Your goal: Extract, unchanged, each line of the listing below from its first line through the line that contains "sc.cycles.max_bounces = 6", inclusive, and nothing else.

____________________

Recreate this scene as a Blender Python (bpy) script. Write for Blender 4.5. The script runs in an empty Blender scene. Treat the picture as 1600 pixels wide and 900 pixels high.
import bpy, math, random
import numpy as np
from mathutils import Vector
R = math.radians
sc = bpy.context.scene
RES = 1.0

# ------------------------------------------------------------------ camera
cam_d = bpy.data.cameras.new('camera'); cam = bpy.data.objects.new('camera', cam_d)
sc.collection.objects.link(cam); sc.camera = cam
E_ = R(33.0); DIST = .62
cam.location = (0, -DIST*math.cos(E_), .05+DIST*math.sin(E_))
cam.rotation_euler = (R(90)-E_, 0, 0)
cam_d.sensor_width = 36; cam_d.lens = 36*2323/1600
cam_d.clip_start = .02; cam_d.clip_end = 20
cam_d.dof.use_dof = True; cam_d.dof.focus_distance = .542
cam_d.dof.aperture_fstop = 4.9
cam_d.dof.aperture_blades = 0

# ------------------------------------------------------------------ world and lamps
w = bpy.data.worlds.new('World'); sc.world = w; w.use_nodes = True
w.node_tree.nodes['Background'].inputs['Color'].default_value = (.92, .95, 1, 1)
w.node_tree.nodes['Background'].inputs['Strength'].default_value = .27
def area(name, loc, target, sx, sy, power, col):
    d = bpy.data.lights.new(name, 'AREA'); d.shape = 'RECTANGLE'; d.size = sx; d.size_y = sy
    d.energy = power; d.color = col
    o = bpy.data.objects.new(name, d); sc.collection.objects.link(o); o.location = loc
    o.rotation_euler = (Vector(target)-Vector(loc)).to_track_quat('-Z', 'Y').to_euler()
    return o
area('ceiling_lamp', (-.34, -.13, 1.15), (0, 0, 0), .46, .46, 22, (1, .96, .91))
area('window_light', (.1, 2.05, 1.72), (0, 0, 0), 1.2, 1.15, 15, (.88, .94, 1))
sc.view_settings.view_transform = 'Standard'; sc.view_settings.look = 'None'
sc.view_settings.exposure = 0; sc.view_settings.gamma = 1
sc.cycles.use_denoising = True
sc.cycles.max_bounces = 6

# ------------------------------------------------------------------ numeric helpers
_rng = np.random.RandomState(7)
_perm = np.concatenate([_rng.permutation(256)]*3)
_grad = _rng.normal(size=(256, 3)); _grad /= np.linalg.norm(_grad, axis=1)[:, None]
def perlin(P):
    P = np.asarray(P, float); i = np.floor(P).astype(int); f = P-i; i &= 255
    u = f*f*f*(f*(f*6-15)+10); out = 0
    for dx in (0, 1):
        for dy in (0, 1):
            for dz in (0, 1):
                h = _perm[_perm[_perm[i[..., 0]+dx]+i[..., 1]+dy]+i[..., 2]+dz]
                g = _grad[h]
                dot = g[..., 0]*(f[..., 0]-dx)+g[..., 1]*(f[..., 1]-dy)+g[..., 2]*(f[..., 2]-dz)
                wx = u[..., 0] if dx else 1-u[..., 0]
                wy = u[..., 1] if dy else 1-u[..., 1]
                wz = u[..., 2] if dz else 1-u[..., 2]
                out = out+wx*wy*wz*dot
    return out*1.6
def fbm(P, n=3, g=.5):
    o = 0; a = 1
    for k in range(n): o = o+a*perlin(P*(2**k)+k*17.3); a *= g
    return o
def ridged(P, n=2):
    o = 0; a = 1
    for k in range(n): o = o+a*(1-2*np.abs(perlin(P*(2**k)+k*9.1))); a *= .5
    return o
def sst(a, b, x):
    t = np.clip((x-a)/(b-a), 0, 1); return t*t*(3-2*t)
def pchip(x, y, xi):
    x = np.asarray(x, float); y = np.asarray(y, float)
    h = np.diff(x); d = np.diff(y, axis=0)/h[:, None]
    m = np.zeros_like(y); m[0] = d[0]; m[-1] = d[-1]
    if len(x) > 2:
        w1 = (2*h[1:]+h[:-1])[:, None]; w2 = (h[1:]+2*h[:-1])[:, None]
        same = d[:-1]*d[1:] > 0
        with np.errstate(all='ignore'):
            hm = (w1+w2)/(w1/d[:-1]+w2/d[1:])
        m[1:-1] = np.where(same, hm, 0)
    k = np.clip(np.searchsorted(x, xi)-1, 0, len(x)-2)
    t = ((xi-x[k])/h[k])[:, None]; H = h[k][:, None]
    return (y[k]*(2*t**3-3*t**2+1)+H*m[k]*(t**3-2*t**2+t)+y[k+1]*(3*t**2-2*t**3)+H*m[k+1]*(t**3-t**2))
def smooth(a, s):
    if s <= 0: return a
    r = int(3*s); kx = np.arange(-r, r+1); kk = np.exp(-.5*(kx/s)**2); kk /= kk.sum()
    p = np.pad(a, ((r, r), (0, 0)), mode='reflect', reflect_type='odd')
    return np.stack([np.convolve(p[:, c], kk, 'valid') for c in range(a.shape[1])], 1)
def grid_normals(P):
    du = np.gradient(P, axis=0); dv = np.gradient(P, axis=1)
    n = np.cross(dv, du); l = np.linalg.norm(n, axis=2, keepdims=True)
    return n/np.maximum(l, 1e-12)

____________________

The output:
Recreate this scene as a Blender Python (bpy) script. Write for Blender 4.5. The script runs in an empty Blender scene. Treat the picture as 1600 pixels wide and 900 pixels high.
import bpy, math, random
import numpy as np
from mathutils import Vector
R = math.radians
sc = bpy.context.scene
RES = 1.0

# ------------------------------------------------------------------ camera
cam_d = bpy.data.cameras.new('camera'); cam = bpy.data.objects.new('camera', cam_d)
sc.collection.objects.link(cam); sc.camera = cam
E_ = R(33.0); DIST = .62
cam.location = (0, -DIST*math.cos(E_), .05+DIST*math.sin(E_))
cam.rotation_euler = (R(90)-E_, 0, 0)
cam_d.sensor_width = 36; cam_d.lens = 36*2323/1600
cam_d.clip_start = .02; cam_d.clip_end = 20
cam_d.dof.use_dof = True; cam_d.dof.focus_distance = .542
cam_d.dof.aperture_fstop = 4.9
cam_d.dof.aperture_blades = 0

# ------------------------------------------------------------------ world and lamps
w = bpy.data.worlds.new('World'); sc.world = w; w.use_nodes = True
w.node_tree.nodes['Background'].inputs['Color'].default_value = (.92, .95, 1, 1)
w.node_tree.nodes['Background'].inputs['Strength'].default_value = .27
def area(name, loc, target, sx, sy, power, col):
    d = bpy.data.lights.new(name, 'AREA'); d.shape = 'RECTANGLE'; d.size = sx; d.size_y = sy
    d.energy = power; d.color = col
    o = bpy.data.objects.new(name, d); sc.collection.objects.link(o); o.location = loc
    o.rotation_euler = (Vector(target)-Vector(loc)).to_track_quat('-Z', 'Y').to_euler()
    return o
area('ceiling_lamp', (-.34, -.13, 1.15), (0, 0, 0), .46, .46, 22, (1, .96, .91))
area('window_light', (.1, 2.05, 1.72), (0, 0, 0), 1.2, 1.15, 15, (.88, .94, 1))
sc.view_settings.view_transform = 'Standard'; sc.view_settings.look = 'None'
sc.view_settings.exposure = 0; sc.view_settings.gamma = 1
sc.cycles.use_denoising = True
sc.cycles.max_bounces = 6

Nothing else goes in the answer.